Drop the images; return everything else in the listing below exactly.

__________________________________________________

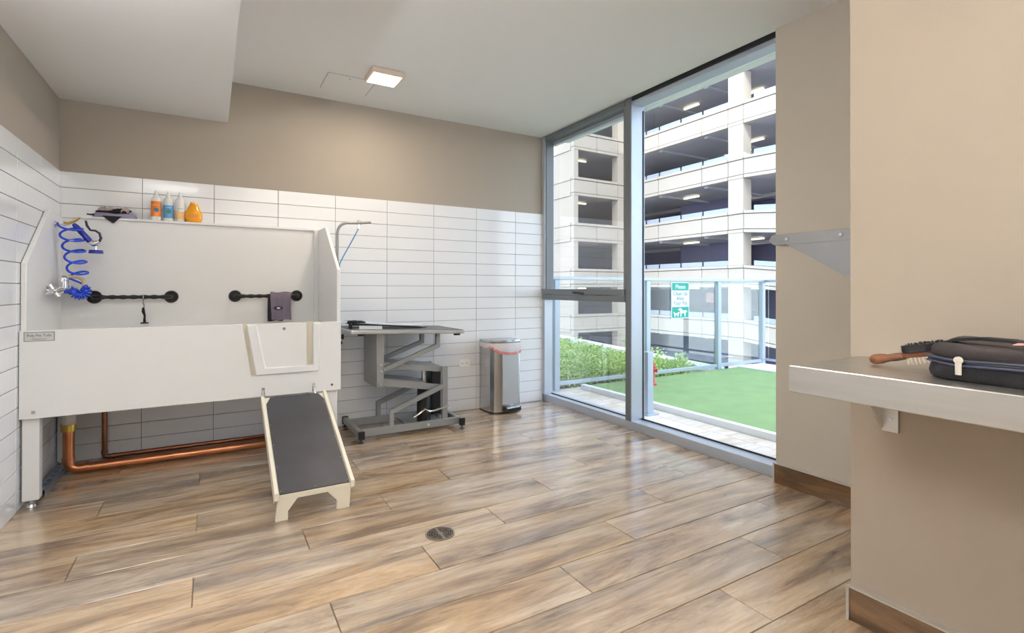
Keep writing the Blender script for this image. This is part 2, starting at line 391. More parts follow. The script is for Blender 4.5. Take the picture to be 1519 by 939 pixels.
# upper sash
sash = fr(w1, 'sash', MT['alumd'], 3.712, 3.80, -.062, -.05, 1.105, 2.585)
fr(w1, 'sash', MT['alumd'], 3.706, 3.79, MY1, MY1+.022, 1.03, 2.59)
tr = fr(w1, 'transom', MT['alumd'], 3.690, 3.80, MY1, 0, 1.064, 1.112, bev=.003)
fr(w1, 'transom', MT['alumd'], 3.696, 3.80, MY1, 0, 1.008, 1.061, bev=.003)
bm = B(); tube(bm, [(3.69, -.55, 1.084), (3.662, -.565, 1.084), (3.652, -.60, 1.084), (3.652, -.66, 1.080), (3.668, -.70, 1.072)], .010, 8); box(bm, 3.682, 3.692, -.60, -.53, 1.07, 1.088, .001)
obj('handle', bm, MT['gasket'], w1, smooth=True, label='grey window latch handle')
fr(w1, 'glass_pane', MT['glass'], 3.790, 3.796, MY1, -.05, 1.05, 2.56, bev=0); fr(w1, 'glass_pane', MT['glass'], 3.790, 3.796, MY1, -.05, .06, 1.03, bev=0)
fr(w1, 'gasket', MT['gasket'], 3.781, 3.789, MY1, -.05, .066, .074, bev=0)
fr(w2, 'head_frame', MT['alum'], 3.730, 3.84, -2.49, MY0, 2.582, 2.614); fr(w2, 'head_gap', MT['gasket'], 3.718, 3.83, -2.46, MY0, 2.6145, 2.660, bev=0)
fr(w2, 'glass_pane', MT['glass'], 3.834, 3.840, -2.49, MY0, .06, 2.57, bev=0)
fr(w2, 'gasket', MT['gasket'], 3.825, 3.833, -2.49, MY0, .066, .076, bev=0); fr(w2, 'jamb', MT['alum'], 3.80, 3.85, -2.495, -2.47, .066, 2.55)
fr(w2, 'glazing_bead', MT['gasket'], 3.838, 3.848, MY0-.006, MY0, .066, 2.55, bev=0)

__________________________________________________

Result below:
Keep writing the Blender script for this image. This is part 2, starting at line 391. More parts follow. The script is for Blender 4.5. Take the picture to be 1519 by 939 pixels.
# upper sash
sash = fr(w1, 'sash', MT['alumd'], 3.712, 3.80, -.062, -.05, 1.105, 2.585)
fr(w1, 'sash', MT['alumd'], 3.706, 3.79, MY1, MY1+.022, 1.03, 2.59)
tr = fr(w1, 'transom', MT['alumd'], 3.690, 3.80, MY1, 0, 1.064, 1.112, bev=.003)
fr(w1, 'transom', MT['alumd'], 3.696, 3.80, MY1, 0, 1.008, 1.061, bev=.003)
bm = B(); tube(bm, [(3.69, -.55, 1.084), (3.662, -.565, 1.084), (3.652, -.60, 1.084), (3.652, -.66, 1.080), (3.668, -.70, 1.072)], .010, 8); box(bm, 3.682, 3.692, -.60, -.53, 1.07, 1.088, .001)
obj('handle', bm, MT['gasket'], w1, smooth=True, label='grey window latch handle')
fr(w1, 'glass_pane', MT['glass'], 3.790, 3.796, MY1, -.05, 1.05, 2.56, bev=0); fr(w1, 'glass_pane', MT['glass'], 3.790, 3.796, MY1, -.05, .06, 1.03, bev=0)
fr(w1, 'gasket', MT['gasket'], 3.781, 3.789, MY1, -.05, .066, .074, bev=0)
fr(w2, 'head_frame', MT['alum'], 3.730, 3.84, -2.49, MY0, 2.582, 2.614); fr(w2, 'head_gap', MT['gasket'], 3.718, 3.83, -2.46, MY0, 2.6145, 2.660, bev=0)
fr(w2, 'glass_pane', MT['glass'], 3.834, 3.840, -2.49, MY0, .06, 2.57, bev=0)
fr(w2, 'gasket', MT['gasket'], 3.825, 3.833, -2.49, MY0, .066, .076, bev=0); fr(w2, 'jamb', MT['alum'], 3.80, 3.85, -2.495, -2.47, .066, 2.55)
fr(w2, 'glazing_bead', MT['gasket'], 3.838, 3.848, MY0-.006, MY0, .066, 2.55, bev=0)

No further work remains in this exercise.